| Challenge |
Your output is the lines from the first one to the one containing "random.seed(7)", repeated exactly, with images left out.
Begin Information shown
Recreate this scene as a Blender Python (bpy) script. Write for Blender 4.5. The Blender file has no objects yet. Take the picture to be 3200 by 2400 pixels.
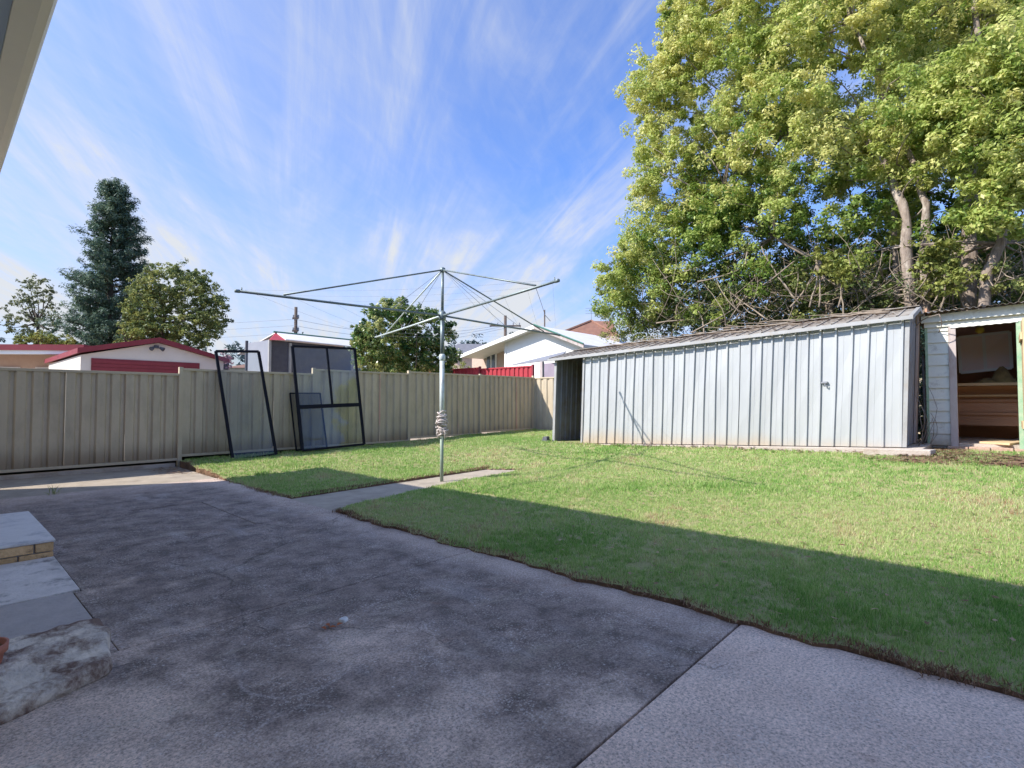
import bpy, bmesh, math, random
import numpy as np
from mathutils import Vector, Matrix
R = math.radians
scene = bpy.context.scene
rng = np.random.default_rng(7)
random.seed(7)

# ------------------------------------------------------------------ camera
F = 1670.0; EYE = 1.2; YAW = R(42.3); PIT = math.atan(55 / F)
FW = Vector((math.cos(YAW)*math.cos(PIT), math.sin(YAW)*math.cos(PIT), math.sin(PIT)))
RT = Vector((math.sin(YAW), -math.cos(YAW), 0)); UP = RT.cross(FW)
cd = bpy.data.cameras.new('camera'); cam = bpy.data.objects.new('camera', cd)
scene.collection.objects.link(cam)
M = Matrix((RT, UP, -FW)).transposed().to_4x4(); M.translation = (0, 0, EYE)
cam.matrix_world = M
cd.sensor_width = 36; cd.lens = 36*F/3200; cd.clip_start = 0.05; cd.clip_end = 4000
scene.camera = cam

# ------------------------------------------------------------------ sun and sky
SX, SY = 1.04, -0.57                       # ground shift of a shadow per metre of height
sun_dir = Vector((-SX, -SY, 1)).normalized()
sl = bpy.data.lights.new('sun', 'SUN'); sl.energy = 2.45; sl.angle = R(0.53); sl.color = (1, 0.945, 0.86)
so = bpy.data.objects.new('sun', sl); scene.collection.objects.link(so)
so.rotation_euler = (-sun_dir).to_track_quat('-Z', 'Y').to_euler(); so.location = (0, 0, 30)
w = bpy.data.worlds.new('World'); scene.world = w; w.use_nodes = True
nt = w.node_tree; nt.nodes.clear()
def N(nt, t, **k):
    n = nt.nodes.new(t)
    for a, b in k.items():
        if a.startswith('i_'):
            n.inputs[a[2:].replace('_', ' ')].default_value = b
        else: setattr(n, a, b)
    return n
L = nt.links.new
out = N(nt, 'ShaderNodeOutputWorld'); bg = N(nt, 'ShaderNodeBackground'); bg.inputs['Strength'].default_value = 0.15
sky = N(nt, 'ShaderNodeTexSky'); sky.sky_type = 'NISHITA'; sky.sun_disc = False
sky.sun_elevation = math.asin(sun_dir.z); sky.sun_rotation = math.atan2(sun_dir.x, sun_dir.y)
sky.air_density = 1.0; sky.dust_density = 2.2; sky.ozone_density = 3.0; sky.altitude = 50
tc = N(nt, 'ShaderNodeTexCoord'); sep = N(nt, 'ShaderNodeSeparateXYZ'); L(tc.outputs['Generated'], sep.inputs[0])
zc = N(nt, 'ShaderNodeMath', operation='MAXIMUM'); L(sep.outputs['Z'], zc.inputs[0]); zc.inputs[1].default_value = 0.0
za = N(nt, 'ShaderNodeMath', operation='ADD'); L(zc.outputs[0], za.inputs[0]); za.inputs[1].default_value = 0.16
dx = N(nt, 'ShaderNodeMath', operation='DIVIDE'); L(sep.outputs['X'], dx.inputs[0]); L(za.outputs[0], dx.inputs[1])
dy = N(nt, 'ShaderNodeMath', operation='DIVIDE'); L(sep.outputs['Y'], dy.inputs[0]); L(za.outputs[0], dy.inputs[1])
cb = N(nt, 'ShaderNodeCombineXYZ'); L(dx.outputs[0], cb.inputs[0]); L(dy.outputs[0], cb.inputs[1])
def cloud(rot, sc, loc, nscale, det, dist, lo, hi):
    r_ = N(nt, 'ShaderNodeMapping', vector_type='POINT'); r_.inputs['Rotation'].default_value = (0, 0, -rot)
    L(cb.outputs[0], r_.inputs['Vector'])
    m = N(nt, 'ShaderNodeMapping'); m.inputs['Scale'].default_value = (sc[0], sc[1], 1); m.inputs['Location'].default_value = loc
    L(r_.outputs[0], m.inputs['Vector'])
    n = N(nt, 'ShaderNodeTexNoise'); n.inputs['Scale'].default_value = nscale; n.inputs['Detail'].default_value = det
    n.inputs['Roughness'].default_value = 0.6; n.inputs['Distortion'].default_value = dist; L(m.outputs[0], n.inputs['Vector'])
    r = N(nt, 'ShaderNodeMapRange', interpolation_type='SMOOTHSTEP'); r.inputs['From Min'].default_value = lo; r.inputs['From Max'].default_value = hi
    L(n.outputs['Fac'], r.inputs['Value']); return r.outputs[0]
az = R(56)
c1 = cloud(az, (0.40, 1.5), (0.3, 0.8, 0), 1.0, 8, 1.2, 0.32, 0.72)
c2 = cloud(az + 0.10, (0.42, 5.2), (1.7, 0.2, 0), 1.4, 14, 1.1, 0.34, 0.78)
c3 = cloud(az - 0.5, (3.0, 9.0), (0, 3, 0), 1.6, 8, 0.6, 0.35, 0.8)
mm = N(nt, 'ShaderNodeMath', operation='MULTIPLY'); L(c1, mm.inputs[0]); L(c2, mm.inputs[1])
m2 = N(nt, 'ShaderNodeMath', operation='MULTIPLY'); L(c3, m2.inputs[0]); m2.inputs[1].default_value = 0.10
m3 = N(nt, 'ShaderNodeMath', operation='MULTIPLY_ADD'); L(mm.outputs[0], m3.inputs[0]); m3.inputs[1].default_value = 0.80; L(m2.outputs[0], m3.inputs[2])
m4 = N(nt, 'ShaderNodeMath', operation='MULTIPLY_ADD'); L(c1, m4.inputs[0]); m4.inputs[1].default_value = 0.26; L(m3.outputs[0], m4.inputs[2])
hz = N(nt, 'ShaderNodeMapRange', interpolation_type='SMOOTHSTEP'); L(zc.outputs[0], hz.inputs['Value'])
hz.inputs['From Min'].default_value = 0.0; hz.inputs['From Max'].default_value = 0.42; hz.inputs['To Min'].default_value = 0.42; hz.inputs['To Max'].default_value = 0.0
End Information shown
| Solution to the problem |
Recreate this scene as a Blender Python (bpy) script. Write for Blender 4.5. The Blender file has no objects yet. Take the picture to be 3200 by 2400 pixels.
import bpy, bmesh, math, random
import numpy as np
from mathutils import Vector, Matrix
R = math.radians
scene = bpy.context.scene
rng = np.random.default_rng(7)
random.seed(7)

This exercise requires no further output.